For Ingraham and the rest of the Spider-Man company members, it’s been an eventful few months at the Foxwoods Theatre, as even people who don’t follow theater know by now. The $65 million musical—directed and cowritten by Julie Taymor, with a score by U2’s Bono and The Edge—has postponed its opening three times (it’s now slated for March 15) and recently revised its second act and finale. Technical glitches and performer injuries have garnered Spider-Man: Turn Off the Dark nationwide media attention unlike any usually paid to Broadway. “Somebody dubbed us the first celebrity musical,” says Ingraham. “There are no celebrities in our musical, but the musical in and of itself.”

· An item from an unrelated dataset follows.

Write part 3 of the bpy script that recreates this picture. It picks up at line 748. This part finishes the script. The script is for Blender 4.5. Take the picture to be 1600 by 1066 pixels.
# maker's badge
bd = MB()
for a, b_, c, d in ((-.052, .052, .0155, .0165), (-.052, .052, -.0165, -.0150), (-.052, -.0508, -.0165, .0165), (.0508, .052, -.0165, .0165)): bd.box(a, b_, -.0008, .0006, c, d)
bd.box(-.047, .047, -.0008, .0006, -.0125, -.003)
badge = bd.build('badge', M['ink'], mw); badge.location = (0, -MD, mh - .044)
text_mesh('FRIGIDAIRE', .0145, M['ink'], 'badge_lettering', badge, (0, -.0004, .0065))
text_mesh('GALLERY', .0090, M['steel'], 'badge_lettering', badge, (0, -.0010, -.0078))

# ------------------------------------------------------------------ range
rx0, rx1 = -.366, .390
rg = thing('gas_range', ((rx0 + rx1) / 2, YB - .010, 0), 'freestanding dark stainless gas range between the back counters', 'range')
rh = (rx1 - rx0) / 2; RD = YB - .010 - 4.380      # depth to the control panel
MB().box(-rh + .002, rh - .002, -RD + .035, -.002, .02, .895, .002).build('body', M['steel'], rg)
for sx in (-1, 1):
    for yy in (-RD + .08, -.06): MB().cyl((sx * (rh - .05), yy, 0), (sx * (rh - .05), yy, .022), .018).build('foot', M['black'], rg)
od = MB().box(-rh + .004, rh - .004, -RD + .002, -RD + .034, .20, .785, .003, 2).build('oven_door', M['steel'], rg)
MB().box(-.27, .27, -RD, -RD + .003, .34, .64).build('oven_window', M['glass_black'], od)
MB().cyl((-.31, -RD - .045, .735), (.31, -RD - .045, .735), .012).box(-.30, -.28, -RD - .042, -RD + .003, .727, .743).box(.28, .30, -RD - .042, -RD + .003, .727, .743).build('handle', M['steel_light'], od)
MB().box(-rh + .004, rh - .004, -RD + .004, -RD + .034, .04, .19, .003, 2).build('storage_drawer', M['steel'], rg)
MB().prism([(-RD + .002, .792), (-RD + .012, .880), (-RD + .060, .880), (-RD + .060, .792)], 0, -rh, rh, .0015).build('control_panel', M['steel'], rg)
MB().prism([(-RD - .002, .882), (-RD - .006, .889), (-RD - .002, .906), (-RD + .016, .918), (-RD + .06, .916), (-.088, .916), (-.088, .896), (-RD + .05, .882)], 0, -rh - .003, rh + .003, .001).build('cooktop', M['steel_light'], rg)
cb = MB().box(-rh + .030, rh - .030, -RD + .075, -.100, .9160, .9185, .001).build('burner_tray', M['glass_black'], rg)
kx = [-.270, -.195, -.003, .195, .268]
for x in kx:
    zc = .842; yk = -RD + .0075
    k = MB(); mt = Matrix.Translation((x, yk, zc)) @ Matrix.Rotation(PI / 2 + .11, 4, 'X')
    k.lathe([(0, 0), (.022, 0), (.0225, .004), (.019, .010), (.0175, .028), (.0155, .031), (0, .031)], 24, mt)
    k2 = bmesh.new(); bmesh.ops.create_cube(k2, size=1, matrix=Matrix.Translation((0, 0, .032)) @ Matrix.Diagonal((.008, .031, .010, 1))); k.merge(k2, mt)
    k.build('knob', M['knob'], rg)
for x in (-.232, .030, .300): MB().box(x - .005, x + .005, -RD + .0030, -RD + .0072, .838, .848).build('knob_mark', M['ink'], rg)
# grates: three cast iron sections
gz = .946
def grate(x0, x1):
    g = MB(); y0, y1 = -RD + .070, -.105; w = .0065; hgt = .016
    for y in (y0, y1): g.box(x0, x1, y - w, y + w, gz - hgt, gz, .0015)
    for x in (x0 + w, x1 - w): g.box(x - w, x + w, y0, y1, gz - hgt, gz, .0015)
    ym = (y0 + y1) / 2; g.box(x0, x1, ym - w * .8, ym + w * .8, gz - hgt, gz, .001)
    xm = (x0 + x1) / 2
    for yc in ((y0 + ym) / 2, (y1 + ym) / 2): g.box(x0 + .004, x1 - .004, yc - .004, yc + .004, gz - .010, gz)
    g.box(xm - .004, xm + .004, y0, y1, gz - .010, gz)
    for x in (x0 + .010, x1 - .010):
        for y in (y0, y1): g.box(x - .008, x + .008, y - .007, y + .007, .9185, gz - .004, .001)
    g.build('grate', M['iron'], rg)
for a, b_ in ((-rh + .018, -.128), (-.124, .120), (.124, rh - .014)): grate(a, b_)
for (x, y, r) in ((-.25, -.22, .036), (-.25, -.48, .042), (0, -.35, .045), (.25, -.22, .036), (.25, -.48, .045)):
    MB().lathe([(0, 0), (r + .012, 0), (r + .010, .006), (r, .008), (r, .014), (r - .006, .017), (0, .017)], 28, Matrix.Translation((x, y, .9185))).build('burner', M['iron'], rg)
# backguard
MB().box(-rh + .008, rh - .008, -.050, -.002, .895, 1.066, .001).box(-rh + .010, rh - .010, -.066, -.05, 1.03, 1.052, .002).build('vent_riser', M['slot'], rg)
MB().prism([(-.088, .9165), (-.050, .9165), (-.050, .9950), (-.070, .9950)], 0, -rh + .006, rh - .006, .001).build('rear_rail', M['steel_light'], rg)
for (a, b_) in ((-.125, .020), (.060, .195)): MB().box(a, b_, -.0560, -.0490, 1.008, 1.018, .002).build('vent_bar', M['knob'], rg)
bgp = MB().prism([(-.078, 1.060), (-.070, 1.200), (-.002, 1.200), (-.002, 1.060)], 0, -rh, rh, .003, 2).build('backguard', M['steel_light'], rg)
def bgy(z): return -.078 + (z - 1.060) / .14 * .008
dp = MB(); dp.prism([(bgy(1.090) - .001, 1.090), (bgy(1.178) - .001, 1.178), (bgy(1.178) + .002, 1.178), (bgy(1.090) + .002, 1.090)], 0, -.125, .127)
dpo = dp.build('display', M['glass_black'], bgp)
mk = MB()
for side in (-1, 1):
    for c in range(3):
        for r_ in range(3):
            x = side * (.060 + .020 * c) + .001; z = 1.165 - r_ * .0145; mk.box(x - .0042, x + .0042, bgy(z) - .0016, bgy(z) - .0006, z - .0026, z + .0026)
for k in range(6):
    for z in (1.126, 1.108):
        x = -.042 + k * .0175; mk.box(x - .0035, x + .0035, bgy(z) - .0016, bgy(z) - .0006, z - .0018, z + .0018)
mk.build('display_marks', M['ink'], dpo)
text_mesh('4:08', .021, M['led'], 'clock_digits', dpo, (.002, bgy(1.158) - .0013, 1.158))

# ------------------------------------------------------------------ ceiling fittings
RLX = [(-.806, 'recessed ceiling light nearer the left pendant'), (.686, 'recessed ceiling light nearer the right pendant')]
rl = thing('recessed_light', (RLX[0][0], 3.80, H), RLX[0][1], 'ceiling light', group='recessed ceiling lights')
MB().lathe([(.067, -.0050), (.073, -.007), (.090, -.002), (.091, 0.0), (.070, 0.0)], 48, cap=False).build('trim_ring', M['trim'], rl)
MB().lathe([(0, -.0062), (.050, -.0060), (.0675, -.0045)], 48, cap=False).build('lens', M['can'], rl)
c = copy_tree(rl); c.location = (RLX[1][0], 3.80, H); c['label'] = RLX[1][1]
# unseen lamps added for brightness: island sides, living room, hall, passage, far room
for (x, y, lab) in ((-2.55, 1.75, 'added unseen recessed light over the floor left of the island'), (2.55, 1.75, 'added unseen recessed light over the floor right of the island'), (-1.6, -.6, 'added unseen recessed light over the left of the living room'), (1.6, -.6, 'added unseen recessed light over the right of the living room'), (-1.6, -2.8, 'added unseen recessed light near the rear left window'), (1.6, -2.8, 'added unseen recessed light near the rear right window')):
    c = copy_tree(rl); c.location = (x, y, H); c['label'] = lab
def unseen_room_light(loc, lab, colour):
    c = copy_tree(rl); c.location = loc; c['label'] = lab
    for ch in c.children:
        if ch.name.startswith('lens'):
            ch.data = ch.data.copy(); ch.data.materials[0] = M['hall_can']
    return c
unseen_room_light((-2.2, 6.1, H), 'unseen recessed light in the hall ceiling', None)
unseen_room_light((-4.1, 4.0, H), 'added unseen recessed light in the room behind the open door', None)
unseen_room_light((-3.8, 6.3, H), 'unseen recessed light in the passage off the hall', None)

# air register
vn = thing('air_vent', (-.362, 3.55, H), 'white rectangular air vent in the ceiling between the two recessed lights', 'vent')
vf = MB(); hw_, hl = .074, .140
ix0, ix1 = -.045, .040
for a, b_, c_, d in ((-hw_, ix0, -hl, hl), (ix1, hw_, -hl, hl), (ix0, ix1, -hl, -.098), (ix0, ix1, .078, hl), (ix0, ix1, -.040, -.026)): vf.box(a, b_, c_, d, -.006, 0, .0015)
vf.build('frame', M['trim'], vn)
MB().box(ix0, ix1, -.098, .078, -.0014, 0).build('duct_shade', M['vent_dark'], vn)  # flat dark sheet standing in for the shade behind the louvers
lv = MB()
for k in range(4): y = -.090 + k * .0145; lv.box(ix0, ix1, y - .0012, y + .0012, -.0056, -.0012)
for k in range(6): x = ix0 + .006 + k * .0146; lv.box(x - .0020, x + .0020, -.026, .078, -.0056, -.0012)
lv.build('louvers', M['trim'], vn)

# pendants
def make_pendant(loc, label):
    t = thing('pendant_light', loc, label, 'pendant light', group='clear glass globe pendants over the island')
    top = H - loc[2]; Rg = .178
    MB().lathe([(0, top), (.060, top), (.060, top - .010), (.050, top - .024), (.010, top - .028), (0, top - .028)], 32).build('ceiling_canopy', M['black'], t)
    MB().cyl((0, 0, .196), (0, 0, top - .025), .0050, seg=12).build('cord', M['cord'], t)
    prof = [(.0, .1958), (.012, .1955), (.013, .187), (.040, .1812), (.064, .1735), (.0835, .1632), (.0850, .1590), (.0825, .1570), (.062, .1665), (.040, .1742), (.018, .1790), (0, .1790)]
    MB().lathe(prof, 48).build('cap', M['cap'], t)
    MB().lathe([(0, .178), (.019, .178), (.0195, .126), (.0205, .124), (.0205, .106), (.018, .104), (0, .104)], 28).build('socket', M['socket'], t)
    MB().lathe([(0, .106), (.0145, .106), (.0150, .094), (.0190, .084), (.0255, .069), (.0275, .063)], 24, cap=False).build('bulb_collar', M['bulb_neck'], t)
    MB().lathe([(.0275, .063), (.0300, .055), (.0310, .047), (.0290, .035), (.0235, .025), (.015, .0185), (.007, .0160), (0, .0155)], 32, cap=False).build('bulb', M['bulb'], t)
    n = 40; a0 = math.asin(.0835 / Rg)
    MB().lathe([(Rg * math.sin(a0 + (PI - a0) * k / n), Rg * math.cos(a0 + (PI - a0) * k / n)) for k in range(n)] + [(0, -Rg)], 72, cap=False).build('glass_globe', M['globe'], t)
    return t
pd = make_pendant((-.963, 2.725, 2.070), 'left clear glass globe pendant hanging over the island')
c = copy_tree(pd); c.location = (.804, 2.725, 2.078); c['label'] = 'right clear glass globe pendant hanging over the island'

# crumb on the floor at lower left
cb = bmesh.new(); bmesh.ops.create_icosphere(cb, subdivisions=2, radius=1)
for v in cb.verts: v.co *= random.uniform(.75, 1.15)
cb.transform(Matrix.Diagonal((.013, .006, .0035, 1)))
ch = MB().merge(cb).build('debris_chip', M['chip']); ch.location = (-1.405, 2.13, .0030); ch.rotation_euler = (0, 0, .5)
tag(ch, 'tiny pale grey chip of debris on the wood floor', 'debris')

That attention has included mocking by the likes of Saturday Night Live and David Letterman, but Ingraham appreciates that, too. “Good, bad or indifferent in terms of press, I’m just happy that people are looking at art and talking about it, ’cause it gets shoved aside a lot,” she says. “Saturday Night Live is bringing Broadway to the masses!”
Of her own personal experience in the Spidey ensemble, Ingraham says: “It has been surreal to be in a room with so many innovators, to be in a theater and you’re hearing Julie on one end, and you might hear Bono and Edge on the other, and you’ve got these amazing musicians, and you’ve got Patrick Page, Isabel Keating—these wonderful character actors. I think my jaw is constantly dropping, there’s just so much creativity. It’s really kind of a call to make yourself available to the process; you’re just soaking all of it up.”
Though there’s all kinds of aerial effects in Spider-Man, Ingraham has her feet on the ground for most of the show: She’s airborne only in the Act 2 number “Think Again,” when she portrays one of Arachne’s Furies. Her roles in other scenes include a mean classmate of Peter Parker’s, a weeping woman, a soldier and a goth girl. “I’m kind of jealous of the boys ’cause they get to fly more than we do,” Ingraham says, noting that despite a few castmate accidents during rehearsals and previews and her own self-professed “micromanaging” tendencies, she’s not worried about safety while airborne in Spider-Man.
Her track in The Lion King (which was also directed by Taymor) included an aerial sequence, and she did some semi-aerial work when dancing Tania Pérez-Salas’ piece “Las Horas,” which involved climbing a rope and moving around while hanging from it. The first time Ingraham did any onstage flying was at the auditions for Tarzan, where she learned the routine from Angela Phillips, now the production aerial supervisor for Spider-Man.